The current racial wealth gap is a difference of close to $1 million between Black families and white families. The average household wealth for Black families is $294,000, compared with $1,252,000 for white families.
This wealth gap is not because white people have worked harder over the centuries. This gap is the result of a 400-year history that includes chattel slavery, Jim Crow and ongoing discriminatory practices. My family recently received some inheritance money from Great Uncle Joe, who served in World War II and was able to take full advantage of the GI bill and buy a house in an “up-and-coming” community in Pittsburgh.
This same wealth and opportunity to purchase a house were denied to thousands of Black GIs who just as faithfully served their country as Great Uncle Joe did.
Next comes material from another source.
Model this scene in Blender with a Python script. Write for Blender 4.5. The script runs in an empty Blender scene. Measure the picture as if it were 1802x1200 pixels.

My family now has wealth that was denied to other equally deserving Black families.
So, again, we can ask, reconciling back to what? To the time when church records in Pittsburgh Presbytery indicate the KKK was meeting at Hazelwood Presbyterian Church? A church that started as a white church but became a Black church as that community turned into a poor urban center that saw white families fleeing to the suburbs. Is that what we want to go back to?
As our alliance began our work this past January, our first order of business was to address our name. We considered calling ourselves simply “The Alliance for Repair.” But that did not seem to address the fullness of what we hope to do. So, after some more thought and reflection, we landed on the name “The Alliance for Honor and Repair.”
The 1 Corinthians 12:24–26 (NIV) verses read: “But God has put the body together, giving greater honor to the parts that lacked it, so that there should be no division in the body, but that its parts should have equal concern for each other. If one part suffers, every part suffers with it; if one part is honored, every part rejoices with it.”
For the whole of the history of America, Black people have not received the honor they deserve, and the body of Christ and the fabric of our nation have been divided and torn apart because of it.
For the whole of the history of America, Black people have not received the honor they deserve, and the body of Christ and the fabric of our nation have been divided and torn apart because of it.
In renaming ourselves The Alliance for Honor and Repair, we do not look to reconcile ourselves to some past that does not exist, but rather we hope to forge a new future. This future takes that past into consideration and acknowledges the harms that have been done. It finds a way forward that offers healing, repair and helps to restore wholeness to the body of Christ.